DoT Lecture: Songs of Raengdailu: Rememory (ing) Poetry and Women

When:
March 11, 2023 @ 11:00 am – 12:00 pm Asia/Kolkata Timezone
2023-03-11T11:00:00+05:30
2023-03-11T12:00:00+05:30
Where:
Lorin Hall
Tetso College

DoT Lecture: Songs of Raengdailu: Rememory (ing) Poetry and Women
Resource Speaker: Dr. Achingliu Kamei, Associate Professor, Atma Ram Sanatan Dharma College, DU

Date: 11th March 2023
Time: 11:00 AM
Venue: Lorin Hall
Registration Link: bit.ly/dottalksSR

Brief Bio: A short story writer, and poet, Achingliu Kamei teaches Literature at the University of Delhi. She has published a collection of folktales titled Naga Tales, Dawn (2017), Songs of Raengdailu, a book of poems (2021), and Liangtuang Pu, Illustrated Novella for Children (2021), Headspace, The Mind’s Realm with Aaron Pamei (2022), and Naga Tales Morning Blush (2023). Bluest Water at the River Crossing, a book of poems, and Roots and Wings, a book of Haiku, Senryu and Haibun are forthcoming in 2023. Her works have also been published in several journals and anthologies. She also performed her verses at poetry readings. She is also a passionate Ultra-Trail runner, having participated in official marathons and ultra-running events across India.

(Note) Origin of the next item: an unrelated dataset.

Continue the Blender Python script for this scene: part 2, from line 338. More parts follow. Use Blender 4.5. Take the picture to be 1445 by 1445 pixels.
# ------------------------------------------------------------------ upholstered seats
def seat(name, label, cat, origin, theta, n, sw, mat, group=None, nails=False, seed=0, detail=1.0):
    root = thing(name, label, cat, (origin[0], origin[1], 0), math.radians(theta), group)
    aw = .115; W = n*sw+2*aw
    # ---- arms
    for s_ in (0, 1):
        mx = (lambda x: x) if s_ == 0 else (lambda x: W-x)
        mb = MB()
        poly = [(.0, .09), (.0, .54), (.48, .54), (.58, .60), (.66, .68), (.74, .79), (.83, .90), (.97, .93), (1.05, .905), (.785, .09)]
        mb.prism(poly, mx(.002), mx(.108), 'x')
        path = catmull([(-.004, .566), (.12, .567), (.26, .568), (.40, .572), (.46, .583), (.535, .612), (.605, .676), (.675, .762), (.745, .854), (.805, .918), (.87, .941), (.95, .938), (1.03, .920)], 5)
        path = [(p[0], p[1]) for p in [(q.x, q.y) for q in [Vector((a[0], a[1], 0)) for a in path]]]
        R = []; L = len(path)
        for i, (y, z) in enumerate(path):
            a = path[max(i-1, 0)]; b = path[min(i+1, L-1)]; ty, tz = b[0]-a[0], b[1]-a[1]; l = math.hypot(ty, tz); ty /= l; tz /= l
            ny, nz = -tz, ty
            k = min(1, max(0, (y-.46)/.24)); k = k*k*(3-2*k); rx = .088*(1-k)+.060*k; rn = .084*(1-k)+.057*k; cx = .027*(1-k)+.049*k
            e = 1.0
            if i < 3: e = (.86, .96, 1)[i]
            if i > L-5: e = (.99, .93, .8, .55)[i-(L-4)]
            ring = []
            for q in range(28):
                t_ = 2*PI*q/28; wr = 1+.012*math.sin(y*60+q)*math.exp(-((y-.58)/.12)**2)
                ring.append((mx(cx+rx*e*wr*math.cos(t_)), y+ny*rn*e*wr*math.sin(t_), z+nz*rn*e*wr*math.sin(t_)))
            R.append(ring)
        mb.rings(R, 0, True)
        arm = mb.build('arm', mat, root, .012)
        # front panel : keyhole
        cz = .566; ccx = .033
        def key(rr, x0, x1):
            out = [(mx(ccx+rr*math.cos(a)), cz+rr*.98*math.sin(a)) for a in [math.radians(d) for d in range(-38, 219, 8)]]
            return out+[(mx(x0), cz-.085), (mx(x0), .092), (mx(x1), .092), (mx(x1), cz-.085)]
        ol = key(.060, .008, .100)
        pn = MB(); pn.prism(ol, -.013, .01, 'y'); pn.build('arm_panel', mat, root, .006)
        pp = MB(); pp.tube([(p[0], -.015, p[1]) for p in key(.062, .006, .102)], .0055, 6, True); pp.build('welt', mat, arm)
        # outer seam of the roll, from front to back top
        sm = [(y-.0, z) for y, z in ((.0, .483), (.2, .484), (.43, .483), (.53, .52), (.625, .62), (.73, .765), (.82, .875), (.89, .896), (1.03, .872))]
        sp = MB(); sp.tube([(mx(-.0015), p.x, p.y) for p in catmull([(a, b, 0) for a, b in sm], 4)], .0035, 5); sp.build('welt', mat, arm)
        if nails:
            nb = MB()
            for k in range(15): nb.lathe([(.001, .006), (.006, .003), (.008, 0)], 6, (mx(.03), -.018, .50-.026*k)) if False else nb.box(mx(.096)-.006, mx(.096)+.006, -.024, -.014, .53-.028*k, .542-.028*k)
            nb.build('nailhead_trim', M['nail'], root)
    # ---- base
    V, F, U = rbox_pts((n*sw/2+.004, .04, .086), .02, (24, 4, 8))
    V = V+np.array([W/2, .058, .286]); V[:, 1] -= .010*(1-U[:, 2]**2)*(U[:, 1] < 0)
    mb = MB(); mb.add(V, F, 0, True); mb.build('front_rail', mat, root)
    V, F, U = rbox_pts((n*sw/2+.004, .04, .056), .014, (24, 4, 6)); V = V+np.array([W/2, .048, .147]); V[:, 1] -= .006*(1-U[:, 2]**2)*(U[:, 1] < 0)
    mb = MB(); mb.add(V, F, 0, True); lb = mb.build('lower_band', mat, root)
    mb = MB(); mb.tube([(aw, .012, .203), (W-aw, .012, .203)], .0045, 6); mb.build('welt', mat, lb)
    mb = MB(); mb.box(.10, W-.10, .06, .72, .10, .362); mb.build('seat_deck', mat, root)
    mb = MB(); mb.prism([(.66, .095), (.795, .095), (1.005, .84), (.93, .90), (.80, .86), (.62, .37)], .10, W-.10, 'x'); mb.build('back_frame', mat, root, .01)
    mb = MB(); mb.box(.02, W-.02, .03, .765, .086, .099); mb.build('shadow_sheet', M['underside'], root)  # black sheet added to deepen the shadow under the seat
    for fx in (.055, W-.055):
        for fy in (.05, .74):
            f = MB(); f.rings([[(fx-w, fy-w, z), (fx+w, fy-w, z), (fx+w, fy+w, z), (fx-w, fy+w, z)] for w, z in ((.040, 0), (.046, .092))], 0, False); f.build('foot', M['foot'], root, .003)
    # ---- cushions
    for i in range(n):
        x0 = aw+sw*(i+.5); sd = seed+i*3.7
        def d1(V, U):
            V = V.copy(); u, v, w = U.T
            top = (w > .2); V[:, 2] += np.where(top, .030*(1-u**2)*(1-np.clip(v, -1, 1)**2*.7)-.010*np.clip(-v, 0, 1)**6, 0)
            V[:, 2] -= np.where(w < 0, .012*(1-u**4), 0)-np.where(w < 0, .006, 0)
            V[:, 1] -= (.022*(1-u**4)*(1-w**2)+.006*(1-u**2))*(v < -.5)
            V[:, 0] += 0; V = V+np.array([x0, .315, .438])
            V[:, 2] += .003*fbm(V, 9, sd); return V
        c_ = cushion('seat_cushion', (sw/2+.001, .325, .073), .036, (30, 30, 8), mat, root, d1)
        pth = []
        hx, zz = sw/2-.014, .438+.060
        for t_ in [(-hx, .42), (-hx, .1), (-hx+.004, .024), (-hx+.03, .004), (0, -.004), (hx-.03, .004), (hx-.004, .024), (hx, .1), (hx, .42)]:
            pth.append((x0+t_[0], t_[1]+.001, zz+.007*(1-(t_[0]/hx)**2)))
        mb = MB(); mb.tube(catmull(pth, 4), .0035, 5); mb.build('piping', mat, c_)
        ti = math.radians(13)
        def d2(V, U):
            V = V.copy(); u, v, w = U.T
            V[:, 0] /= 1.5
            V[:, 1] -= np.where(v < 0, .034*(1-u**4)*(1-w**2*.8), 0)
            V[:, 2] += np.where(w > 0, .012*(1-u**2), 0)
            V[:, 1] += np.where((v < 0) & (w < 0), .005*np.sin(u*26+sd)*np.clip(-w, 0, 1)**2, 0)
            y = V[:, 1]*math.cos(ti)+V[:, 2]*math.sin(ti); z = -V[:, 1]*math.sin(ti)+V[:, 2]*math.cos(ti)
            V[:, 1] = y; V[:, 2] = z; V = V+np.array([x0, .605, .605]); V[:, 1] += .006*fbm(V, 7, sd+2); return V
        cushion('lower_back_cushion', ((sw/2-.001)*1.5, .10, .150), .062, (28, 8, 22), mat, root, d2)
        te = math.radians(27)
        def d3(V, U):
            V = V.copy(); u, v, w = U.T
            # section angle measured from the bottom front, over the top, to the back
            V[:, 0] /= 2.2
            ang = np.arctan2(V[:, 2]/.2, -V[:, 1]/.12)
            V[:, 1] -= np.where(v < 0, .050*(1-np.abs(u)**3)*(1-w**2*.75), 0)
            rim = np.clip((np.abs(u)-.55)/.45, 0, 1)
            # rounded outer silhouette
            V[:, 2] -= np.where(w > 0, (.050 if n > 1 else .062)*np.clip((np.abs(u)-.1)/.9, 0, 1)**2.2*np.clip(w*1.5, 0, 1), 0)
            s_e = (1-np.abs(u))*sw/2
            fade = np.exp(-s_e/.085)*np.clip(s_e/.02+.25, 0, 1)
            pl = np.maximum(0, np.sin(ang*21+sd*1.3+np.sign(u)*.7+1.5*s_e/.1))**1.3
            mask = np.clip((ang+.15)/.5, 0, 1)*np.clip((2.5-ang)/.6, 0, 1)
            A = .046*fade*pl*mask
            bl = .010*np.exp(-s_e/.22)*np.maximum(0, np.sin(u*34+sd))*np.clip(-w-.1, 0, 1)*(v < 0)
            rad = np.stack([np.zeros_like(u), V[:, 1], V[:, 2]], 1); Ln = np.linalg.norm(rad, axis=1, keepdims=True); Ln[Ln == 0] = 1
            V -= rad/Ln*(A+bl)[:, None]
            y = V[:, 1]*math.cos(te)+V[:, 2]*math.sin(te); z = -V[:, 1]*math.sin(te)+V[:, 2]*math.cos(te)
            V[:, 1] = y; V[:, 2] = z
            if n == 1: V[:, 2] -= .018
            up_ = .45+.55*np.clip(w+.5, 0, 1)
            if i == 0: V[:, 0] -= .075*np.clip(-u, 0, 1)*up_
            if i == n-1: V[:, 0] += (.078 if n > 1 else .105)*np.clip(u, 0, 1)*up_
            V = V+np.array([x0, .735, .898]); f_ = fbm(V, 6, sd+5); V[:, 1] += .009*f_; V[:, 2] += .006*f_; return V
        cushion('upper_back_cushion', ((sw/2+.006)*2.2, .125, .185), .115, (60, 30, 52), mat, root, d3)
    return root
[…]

Concept Note: Women, too, are keepers of memories, preservers; tellers of history, preservers of a collective memory; and preservers of the hearth, even though they have been conveniently sidelined even in the history-making process. For the Naga women, the writing tool has shown its productivity by allowing women to claim a space that can be called their own. Poetry is a task of constructing and unfolding oneself and redefining oneself. In the current autobiographical and confessional milieu, placing the self as an autobiographical referent in poetry has become crucial. Women’s poetry offers a distinctive prism for analysing history and events traumatic or otherwise, through their viewpoints and voices. They observed the goings-on around them and felt the effects of the choices made by those in authority. In this sense, poetry is capable of transporting us to the wounded psyche of people from violent hit regions, where no historical narrative can reach effectively.